Monday, 22 April 2013

Life of Pi (2012)
















So many book adaptation these days! Ang Lee is fast becoming a master of lavish epic stories, stories with international spice. This new film bears all the hallmarks of a foreign film to be honest, I was surprised to discover it was American made, amazed in fact.

The story is told in part by narration from the main character, who is an adult. He is telling a writer about his fantastical story, about his early years in India and his families decision to immigrate to Canada. After a slow build up revolving around his family, his keen interest in various religions, the way he acquired his name and the family owned zoo, we start to get to the crux of the film.

Whilst on board the freighter bound for Canada, a storm hits and sinks the ship apparently killing everyone. 'Pi' survives on a lifeboat with a tiger, zebra, hyena and orangutan, this is where the real story begins.

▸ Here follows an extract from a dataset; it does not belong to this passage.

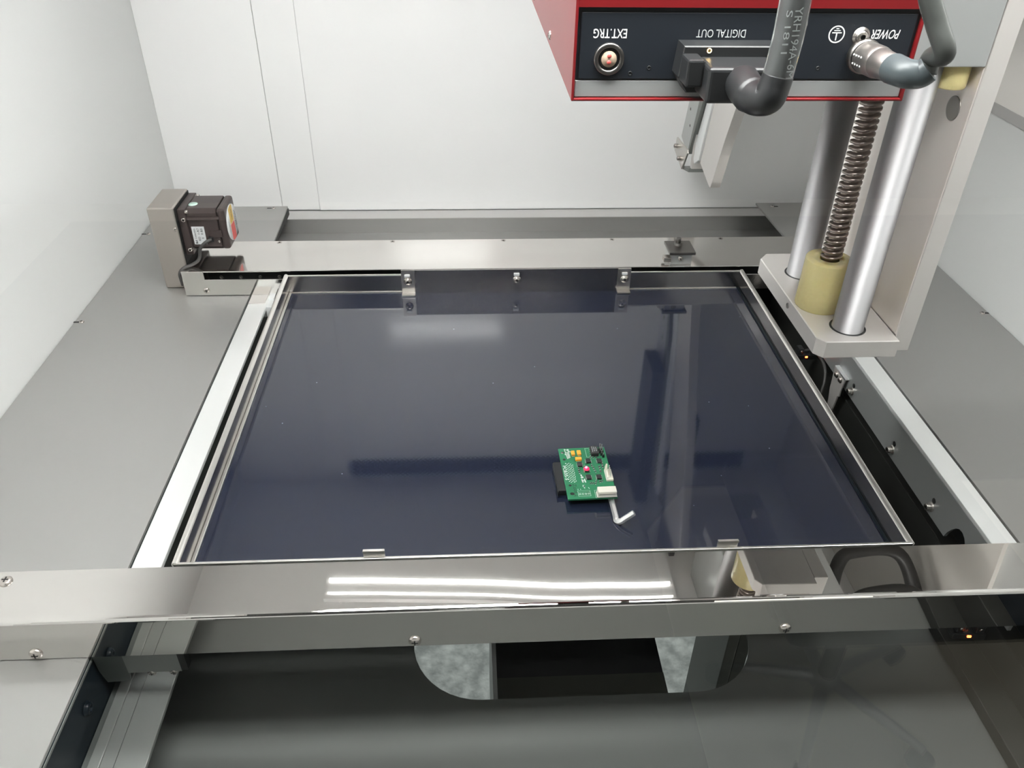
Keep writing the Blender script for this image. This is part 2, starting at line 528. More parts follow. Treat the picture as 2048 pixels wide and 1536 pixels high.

Up to this point I'll be totally honest with you all and say the film isn't overly interesting. A slow character building plot showing you Indian family life and how religious minded the young 'Pi' is. Don't let that scare you though, the film is not in the least bit preachy about religion, its a very light view really, 'Pi's' parents are surprisingly easy on him whilst he switches from one to another trying to find his feet. You do kinda expect his father to go ape shit with him but that doesn't happen, that's not what this is about.

Of course the CGI in this film is pretty much the main focus, its not what the film is about but it takes centre stage. So how can I put this for you? the film looks like a crystal clear watercolour painting with 'Dali-esque' sequences of beauty that will inspire you, hows that?. Yes the CGI does look a tad obvious from time to time for sure (the animals in the lifeboat) but in general you don't care. Its like a living painting, constantly changing, expressing the sublime miracle that is nature, almost teaching you as it goes, a virtual wildlife show in poetic motion. Lets not forget about those sparkling sunsets, stormy skies, nautical dusk's and twilight's.















The sequence at night whilst 'Pi' drifts on the ocean surface surrounded by hundreds of bioluminescent jellyfish is damn near stunning, then a mighty Humpback whale (I think) bursts through the waters surface saturating the screen in a glowing shower of turquoise liquid!...pure fantasy but none the less spectacular. To be frank I found it disappointing that these sequences were CGI, I wanted them to be real. As for the main animal 'character', 'Richard Parker' the Bengal tiger, he's fudging faultless! in fact I'm not even sure if they used a real tiger anywhere, did they??! I really couldn't tell.















The story isn't all about fancy effects though as I said, there is a lot more to it than that. The young boy surviving on his own aboard this lifeboat, there is a huge amount of faith naturally, hope, courage, fear, acceptance and understanding. He must learn to deal with his fate, not to blame God for his situation but let God enter his heart and give him the strength to survive. He can't rely on God or a God to bail him out, he can't worry about which religion is right, he must be true to himself.

He must also be cautious and firm with his big cat companion, learn to coexist together for the greater good, they need each other after all.

In the end various elements from the various religions help young 'Pi' on his perilous journey. The story does a great job of simply showing how similar these religions are, how one is not greater than the other, nor is one anymore correct than the other, there is no definitive way. Sounds heavy but it really isn't, the whole plot plays out like a child's bedtime fairytale, a fairytale with a good message.

This visual treat has so many layers its incredible, an Asian/Indian subcontinental core with a dash of Chiwan flavouring from its director. You can clearly see how the animals/mammals in the film are represented and beautifully expressed which is so important to both cultures, the tiger especially. Its so strange that this deep little tale comes from a French speaking Canadian!, it just seems so very close to the stories roots of India, or the far East/Indochina maybe.

Sure the ending is a bit depressing, we find out what really happened, the reality, but like the characters in the story you too can choose which tale you preferred. There is actually no right answer, the question is, does the tale make YOU believe in God? ;).